Key takeaways from Barington Group's 84-page Darden proposal (Part 3 of 9)

(Continued from Part 2)

EBITDAR margin

Another key metric that Barington Capital Group showed was EBITDAR (earnings before interest, tax, depreciation, amortization, and rent). This is a key ratio that restaurant analysts often look at because it ignore differences in companies’ real estate holdings, which allows a fairer comparison of the restaurant’s “core business.”

Economies of scale and scope

Basic economics tells us that as a company becomes larger, some economies of scale should be attainable: as the number of products sold increases, the fixed cost can be covered over a larger volume, which tends to be positive for earnings. A similar concept is economies of scope—when a company receives cost benefits from selling more than one type of product (brands). Despite Darden being almost twice as large as its next biggest peer, Barington’s page 24 shows that  Darden’s last 12 months of EBITDAR margin of 13.4% is lower than its combined peer average of 16.1%.

Not operating efficiently or no benefit?

This makes investors question whether Darden is operating efficiently or whether there’s really any benefit from a cost standpoint of having a larger number of units. JP Morgan’s October 8 research report highlighted, “Darden is well known in the industry for its well-fed infrastructure including its [$152] million state-of-the-art corporate HQ opened 2009.”

Since 2004, Barington notes that Darden’s EBITDAR margin hasn’t improved significantly after it started acquiring several brands. This contrasts with a period of strong organic growth before 2004, when margins grew from 10.6% to 14.0%.

Limited synergies and benefits

A further breakdown of Darden’s costs shows that the company hasn’t been able to deliver much of the promised synergy that management spoke of when it started its portfolio expansion in 2007. Labor and benefits costs aren’t likely to achieve economies of scale or scope because these costs tend to be more variable on the number of restaurants opening and customers.

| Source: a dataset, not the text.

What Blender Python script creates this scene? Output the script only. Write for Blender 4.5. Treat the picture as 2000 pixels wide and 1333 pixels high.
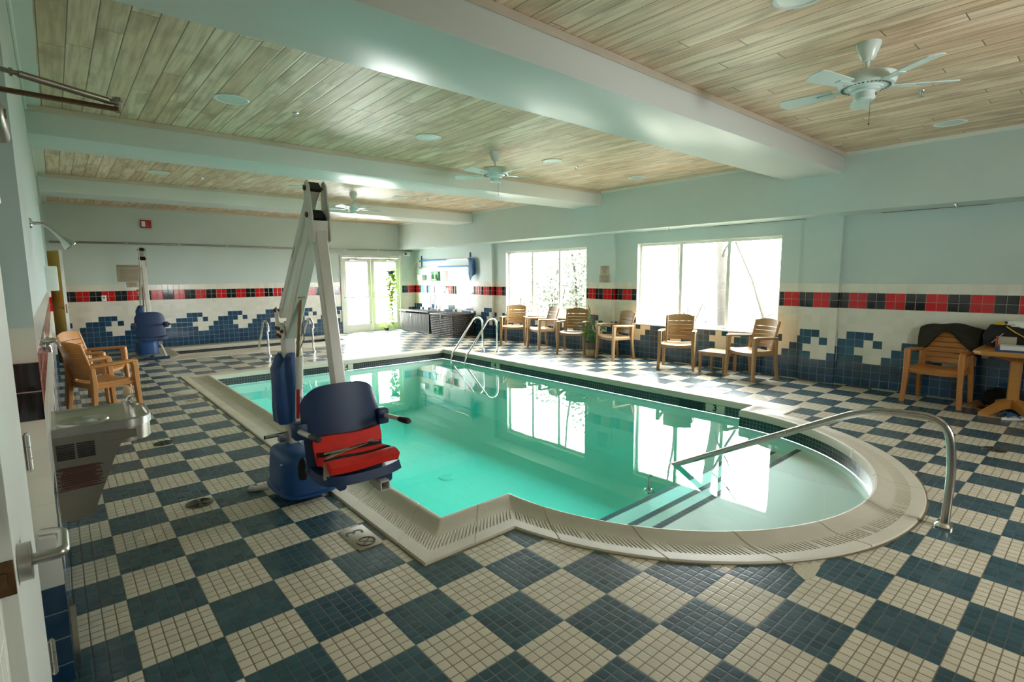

As it grows bigger and makes larger purchases, Darden could benefit from some discounts on food and beverages. Yet the cost of sales, which includes food and beverage expenses, didn’t show much improvement. SG&A (selling, general, and administrative expenses), the one place most likely to achieve economies of scale or scope (take Apple as an example) even rose during the portfolio acquisition stage. In Barington’s view, and to several investors and analysts out there, synergy is limited.